- 23 April 2018
- 516
American scientist Robin Harris presented a book about the Olonkho Epic
On April 20, a monograph presentation "Storytelling in Siberia. The Olonkho Epic in a Changing World” of associate professor Robin P. Harris at the Institute of Applied Linguistics in Dallas (Texas, USA) was held at the Institute of Humanitarian Studies and Problems of the Indigenous Peoples of the North of the SB RAS, according to the Research Institute of Olonkho, North-Eastern Federal University.
As noted by the staff of the research institute, the epic of the Yakuts in the Soviet times was on the verge of extinction.
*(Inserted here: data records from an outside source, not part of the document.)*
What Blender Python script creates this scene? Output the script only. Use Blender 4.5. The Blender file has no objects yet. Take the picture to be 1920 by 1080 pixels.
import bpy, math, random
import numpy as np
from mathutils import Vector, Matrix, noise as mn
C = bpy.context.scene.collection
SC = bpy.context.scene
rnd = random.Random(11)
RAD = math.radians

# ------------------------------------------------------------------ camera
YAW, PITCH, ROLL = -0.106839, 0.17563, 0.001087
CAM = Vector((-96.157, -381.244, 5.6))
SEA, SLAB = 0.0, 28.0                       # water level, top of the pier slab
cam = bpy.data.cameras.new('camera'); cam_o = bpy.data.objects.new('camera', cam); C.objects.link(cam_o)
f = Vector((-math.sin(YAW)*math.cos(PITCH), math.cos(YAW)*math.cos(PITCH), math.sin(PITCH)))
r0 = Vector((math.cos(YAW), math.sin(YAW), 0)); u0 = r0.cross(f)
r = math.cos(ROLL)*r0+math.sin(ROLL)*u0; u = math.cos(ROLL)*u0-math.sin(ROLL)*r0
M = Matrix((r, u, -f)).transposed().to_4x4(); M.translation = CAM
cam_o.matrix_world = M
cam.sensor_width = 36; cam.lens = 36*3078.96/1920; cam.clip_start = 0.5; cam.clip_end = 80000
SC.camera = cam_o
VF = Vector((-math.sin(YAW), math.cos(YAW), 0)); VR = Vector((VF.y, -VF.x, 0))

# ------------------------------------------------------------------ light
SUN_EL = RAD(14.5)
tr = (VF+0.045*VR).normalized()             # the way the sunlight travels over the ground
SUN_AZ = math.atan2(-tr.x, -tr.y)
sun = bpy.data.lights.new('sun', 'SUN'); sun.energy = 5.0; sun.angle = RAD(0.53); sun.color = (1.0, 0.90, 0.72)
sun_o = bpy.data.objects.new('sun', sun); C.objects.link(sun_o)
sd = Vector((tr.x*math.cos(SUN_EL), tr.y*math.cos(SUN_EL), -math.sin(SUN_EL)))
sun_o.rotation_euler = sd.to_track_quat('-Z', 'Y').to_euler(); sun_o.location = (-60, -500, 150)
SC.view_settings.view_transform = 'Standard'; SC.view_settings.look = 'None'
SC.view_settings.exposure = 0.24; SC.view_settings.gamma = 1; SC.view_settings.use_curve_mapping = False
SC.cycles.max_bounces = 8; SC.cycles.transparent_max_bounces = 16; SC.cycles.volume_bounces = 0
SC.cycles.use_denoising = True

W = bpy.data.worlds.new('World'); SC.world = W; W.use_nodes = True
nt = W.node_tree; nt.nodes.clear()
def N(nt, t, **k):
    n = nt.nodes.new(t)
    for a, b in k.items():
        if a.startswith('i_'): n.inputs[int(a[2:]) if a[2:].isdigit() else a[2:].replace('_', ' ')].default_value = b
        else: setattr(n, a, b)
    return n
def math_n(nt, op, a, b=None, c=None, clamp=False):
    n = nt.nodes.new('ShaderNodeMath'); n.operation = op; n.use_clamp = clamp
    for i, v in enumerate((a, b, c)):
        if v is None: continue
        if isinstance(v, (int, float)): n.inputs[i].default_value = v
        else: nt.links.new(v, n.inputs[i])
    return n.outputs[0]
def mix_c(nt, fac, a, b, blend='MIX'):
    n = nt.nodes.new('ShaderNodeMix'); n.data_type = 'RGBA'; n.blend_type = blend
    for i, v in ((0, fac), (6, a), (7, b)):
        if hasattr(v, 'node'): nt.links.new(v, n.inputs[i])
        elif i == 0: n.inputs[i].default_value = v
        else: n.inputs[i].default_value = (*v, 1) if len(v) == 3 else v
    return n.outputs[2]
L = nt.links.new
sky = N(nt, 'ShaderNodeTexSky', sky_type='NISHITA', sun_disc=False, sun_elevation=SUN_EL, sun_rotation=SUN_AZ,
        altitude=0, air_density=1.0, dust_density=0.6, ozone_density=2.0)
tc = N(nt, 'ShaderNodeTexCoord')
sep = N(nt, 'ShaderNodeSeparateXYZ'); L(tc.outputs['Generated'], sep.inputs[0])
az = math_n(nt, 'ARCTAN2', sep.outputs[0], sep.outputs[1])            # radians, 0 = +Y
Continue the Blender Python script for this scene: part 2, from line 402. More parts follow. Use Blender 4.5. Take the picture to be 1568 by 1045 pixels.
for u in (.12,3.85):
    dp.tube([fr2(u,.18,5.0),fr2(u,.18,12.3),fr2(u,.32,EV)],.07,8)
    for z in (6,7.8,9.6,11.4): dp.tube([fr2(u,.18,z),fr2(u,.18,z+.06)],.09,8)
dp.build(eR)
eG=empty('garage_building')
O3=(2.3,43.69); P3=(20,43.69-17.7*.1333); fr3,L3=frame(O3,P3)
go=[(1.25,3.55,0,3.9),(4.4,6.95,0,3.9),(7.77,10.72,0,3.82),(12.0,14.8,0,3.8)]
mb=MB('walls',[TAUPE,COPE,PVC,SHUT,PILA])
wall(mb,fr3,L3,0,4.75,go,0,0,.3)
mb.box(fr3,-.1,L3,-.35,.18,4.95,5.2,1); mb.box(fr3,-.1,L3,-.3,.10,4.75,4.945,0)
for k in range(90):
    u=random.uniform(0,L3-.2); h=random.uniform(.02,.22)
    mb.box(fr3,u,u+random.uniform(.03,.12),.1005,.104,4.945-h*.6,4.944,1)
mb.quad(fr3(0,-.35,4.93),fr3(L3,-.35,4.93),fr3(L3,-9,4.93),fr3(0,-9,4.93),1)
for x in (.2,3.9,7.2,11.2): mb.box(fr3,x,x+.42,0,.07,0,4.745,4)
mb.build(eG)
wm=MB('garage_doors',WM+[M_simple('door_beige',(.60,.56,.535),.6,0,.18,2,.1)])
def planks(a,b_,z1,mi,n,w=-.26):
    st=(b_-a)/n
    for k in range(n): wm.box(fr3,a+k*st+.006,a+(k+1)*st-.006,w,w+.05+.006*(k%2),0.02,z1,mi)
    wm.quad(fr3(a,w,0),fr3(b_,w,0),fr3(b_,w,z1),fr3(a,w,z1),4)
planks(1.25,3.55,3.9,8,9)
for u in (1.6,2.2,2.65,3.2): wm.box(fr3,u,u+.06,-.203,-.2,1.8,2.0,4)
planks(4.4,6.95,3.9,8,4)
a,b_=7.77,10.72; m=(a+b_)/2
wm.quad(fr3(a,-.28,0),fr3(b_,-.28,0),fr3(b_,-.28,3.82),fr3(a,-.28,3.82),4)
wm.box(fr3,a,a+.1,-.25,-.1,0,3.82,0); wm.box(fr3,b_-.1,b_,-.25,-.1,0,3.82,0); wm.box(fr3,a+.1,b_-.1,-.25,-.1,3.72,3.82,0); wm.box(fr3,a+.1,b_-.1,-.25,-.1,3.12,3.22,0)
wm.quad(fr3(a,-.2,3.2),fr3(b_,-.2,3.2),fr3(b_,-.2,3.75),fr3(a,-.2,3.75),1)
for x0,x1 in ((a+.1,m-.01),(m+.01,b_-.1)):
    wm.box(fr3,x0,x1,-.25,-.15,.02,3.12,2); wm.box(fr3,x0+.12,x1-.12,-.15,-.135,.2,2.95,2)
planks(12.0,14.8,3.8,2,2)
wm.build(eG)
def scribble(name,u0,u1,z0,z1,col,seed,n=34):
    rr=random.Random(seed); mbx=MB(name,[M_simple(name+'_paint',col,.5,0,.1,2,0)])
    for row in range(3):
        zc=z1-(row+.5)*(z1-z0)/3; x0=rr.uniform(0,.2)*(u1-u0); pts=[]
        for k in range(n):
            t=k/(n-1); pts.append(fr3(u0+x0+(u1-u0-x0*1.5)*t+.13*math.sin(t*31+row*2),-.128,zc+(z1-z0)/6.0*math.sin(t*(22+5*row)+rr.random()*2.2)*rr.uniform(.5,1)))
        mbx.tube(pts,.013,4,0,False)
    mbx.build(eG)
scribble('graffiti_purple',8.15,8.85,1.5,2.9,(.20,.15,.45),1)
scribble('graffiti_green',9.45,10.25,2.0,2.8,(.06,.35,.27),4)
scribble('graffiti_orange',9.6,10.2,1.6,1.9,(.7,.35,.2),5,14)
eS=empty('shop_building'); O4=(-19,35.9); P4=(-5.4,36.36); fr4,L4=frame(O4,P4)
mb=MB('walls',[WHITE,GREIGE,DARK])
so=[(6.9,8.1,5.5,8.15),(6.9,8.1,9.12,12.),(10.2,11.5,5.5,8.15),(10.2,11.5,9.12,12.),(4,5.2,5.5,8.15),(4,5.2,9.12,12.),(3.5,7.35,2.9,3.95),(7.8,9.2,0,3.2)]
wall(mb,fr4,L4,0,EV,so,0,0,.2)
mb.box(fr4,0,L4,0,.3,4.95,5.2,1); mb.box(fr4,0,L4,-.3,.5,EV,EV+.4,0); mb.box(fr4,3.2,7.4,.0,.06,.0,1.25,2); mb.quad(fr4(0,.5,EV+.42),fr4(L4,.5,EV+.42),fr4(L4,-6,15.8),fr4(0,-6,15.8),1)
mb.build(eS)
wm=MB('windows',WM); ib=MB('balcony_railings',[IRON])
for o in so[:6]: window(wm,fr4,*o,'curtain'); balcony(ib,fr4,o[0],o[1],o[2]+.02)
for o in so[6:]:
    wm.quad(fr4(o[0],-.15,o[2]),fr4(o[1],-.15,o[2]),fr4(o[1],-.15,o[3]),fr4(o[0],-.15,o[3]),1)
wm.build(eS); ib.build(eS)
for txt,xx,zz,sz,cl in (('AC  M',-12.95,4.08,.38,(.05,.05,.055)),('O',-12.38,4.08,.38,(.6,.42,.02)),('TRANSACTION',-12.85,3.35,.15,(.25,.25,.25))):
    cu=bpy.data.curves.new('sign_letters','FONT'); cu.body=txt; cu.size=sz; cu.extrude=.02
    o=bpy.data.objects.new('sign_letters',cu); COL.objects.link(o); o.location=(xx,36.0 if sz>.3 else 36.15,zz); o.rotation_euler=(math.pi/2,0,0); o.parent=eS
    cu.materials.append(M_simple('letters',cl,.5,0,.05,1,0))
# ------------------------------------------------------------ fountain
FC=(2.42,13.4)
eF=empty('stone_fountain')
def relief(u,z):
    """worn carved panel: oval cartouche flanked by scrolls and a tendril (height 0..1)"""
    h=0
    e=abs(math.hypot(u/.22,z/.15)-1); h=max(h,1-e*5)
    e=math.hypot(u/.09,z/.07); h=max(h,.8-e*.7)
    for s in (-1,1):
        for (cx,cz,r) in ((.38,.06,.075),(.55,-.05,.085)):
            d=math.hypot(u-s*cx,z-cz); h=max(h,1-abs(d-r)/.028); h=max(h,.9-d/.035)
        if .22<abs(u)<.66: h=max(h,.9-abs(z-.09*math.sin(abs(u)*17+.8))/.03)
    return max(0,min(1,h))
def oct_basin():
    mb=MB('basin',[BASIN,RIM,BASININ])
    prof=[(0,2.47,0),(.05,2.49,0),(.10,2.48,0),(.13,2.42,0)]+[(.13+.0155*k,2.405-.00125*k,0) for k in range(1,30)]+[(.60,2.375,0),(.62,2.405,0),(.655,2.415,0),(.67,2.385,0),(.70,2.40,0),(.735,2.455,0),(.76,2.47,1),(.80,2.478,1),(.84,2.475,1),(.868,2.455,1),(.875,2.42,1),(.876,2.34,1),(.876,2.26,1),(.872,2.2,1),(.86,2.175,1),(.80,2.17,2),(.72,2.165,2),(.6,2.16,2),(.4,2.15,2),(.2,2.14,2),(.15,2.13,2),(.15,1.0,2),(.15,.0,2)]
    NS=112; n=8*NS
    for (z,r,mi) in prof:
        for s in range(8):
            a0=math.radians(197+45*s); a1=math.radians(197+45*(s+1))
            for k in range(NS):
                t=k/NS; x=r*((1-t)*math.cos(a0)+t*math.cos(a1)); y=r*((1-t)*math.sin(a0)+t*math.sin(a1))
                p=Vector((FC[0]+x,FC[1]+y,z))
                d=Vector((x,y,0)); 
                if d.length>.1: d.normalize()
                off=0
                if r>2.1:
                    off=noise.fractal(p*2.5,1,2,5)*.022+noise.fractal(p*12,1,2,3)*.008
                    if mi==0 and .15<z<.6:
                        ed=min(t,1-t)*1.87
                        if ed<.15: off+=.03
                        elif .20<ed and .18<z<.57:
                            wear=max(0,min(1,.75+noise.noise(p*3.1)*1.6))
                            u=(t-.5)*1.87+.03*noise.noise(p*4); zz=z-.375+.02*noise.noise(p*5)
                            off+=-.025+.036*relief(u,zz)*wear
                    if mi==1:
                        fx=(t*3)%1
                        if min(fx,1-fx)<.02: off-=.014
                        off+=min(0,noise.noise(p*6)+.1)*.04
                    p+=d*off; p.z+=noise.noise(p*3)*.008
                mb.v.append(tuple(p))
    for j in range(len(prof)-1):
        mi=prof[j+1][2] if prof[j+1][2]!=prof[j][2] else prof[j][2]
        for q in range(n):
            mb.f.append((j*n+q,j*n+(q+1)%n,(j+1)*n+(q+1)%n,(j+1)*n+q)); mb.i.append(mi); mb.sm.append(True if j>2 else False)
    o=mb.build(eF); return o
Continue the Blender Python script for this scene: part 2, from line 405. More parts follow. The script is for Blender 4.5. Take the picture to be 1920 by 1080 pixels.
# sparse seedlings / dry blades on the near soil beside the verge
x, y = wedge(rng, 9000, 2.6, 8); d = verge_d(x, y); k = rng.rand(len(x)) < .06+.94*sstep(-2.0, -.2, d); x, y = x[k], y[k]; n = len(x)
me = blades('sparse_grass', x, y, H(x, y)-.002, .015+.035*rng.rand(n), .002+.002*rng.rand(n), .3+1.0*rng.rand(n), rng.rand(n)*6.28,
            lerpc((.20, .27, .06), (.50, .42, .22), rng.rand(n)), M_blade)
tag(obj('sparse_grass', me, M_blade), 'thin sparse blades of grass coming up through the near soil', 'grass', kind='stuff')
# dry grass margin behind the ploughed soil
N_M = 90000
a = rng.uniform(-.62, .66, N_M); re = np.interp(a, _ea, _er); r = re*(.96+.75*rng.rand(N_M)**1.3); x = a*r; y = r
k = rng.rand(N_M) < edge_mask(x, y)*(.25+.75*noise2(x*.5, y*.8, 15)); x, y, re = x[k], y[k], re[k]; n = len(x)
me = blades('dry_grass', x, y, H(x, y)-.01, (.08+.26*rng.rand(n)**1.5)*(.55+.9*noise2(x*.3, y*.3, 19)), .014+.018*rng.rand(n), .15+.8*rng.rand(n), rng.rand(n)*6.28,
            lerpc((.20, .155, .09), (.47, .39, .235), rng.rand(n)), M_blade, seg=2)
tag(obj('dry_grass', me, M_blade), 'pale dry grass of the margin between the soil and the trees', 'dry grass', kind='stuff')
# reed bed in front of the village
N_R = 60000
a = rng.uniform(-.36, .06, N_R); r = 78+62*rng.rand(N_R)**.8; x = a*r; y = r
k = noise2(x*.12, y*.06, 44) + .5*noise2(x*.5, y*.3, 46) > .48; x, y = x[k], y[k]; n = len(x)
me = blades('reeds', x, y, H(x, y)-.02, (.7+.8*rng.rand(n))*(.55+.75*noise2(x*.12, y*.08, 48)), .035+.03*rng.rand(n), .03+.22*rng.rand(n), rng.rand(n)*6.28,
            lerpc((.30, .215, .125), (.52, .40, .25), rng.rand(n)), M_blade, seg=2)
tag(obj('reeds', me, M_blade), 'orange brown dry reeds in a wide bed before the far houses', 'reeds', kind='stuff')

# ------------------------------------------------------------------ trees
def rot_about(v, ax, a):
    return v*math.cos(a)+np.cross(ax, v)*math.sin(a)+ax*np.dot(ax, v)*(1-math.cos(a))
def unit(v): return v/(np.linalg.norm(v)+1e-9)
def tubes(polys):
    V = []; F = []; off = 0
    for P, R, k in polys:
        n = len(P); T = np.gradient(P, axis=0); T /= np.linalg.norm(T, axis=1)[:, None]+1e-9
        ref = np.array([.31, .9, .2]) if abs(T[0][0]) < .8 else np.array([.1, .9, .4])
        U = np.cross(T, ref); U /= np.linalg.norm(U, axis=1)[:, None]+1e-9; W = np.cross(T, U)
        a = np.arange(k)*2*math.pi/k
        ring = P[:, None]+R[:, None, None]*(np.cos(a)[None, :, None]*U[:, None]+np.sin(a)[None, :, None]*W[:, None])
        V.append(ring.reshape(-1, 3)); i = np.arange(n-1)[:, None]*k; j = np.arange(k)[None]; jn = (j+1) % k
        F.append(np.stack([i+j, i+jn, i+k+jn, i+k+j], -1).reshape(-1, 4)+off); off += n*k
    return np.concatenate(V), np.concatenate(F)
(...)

The revival of interest in Olonkho was due to the UNESCO recognition of its important role in the oral and intangible heritage of mankind and its proclamation as a masterpiece in 2005.
Robin Harris, Director of the Center for the Study of Excellence in World Art, documented how the Sakha people used the proclamation of the epic to revive Olonkho and strengthen its cultural identity based on her ten years of life experience in the Russian North. "The multidisciplinary monograph contains the nature of folklore in conjunction with ethnomusicology, anthropology, comparative literature and culturology, to shed light on how the peoples who have lost their identity revive their own intangible cultural heritage", said Ruslan Anisimov, Deputy Firector of NEFU Research Institute of Olonkho.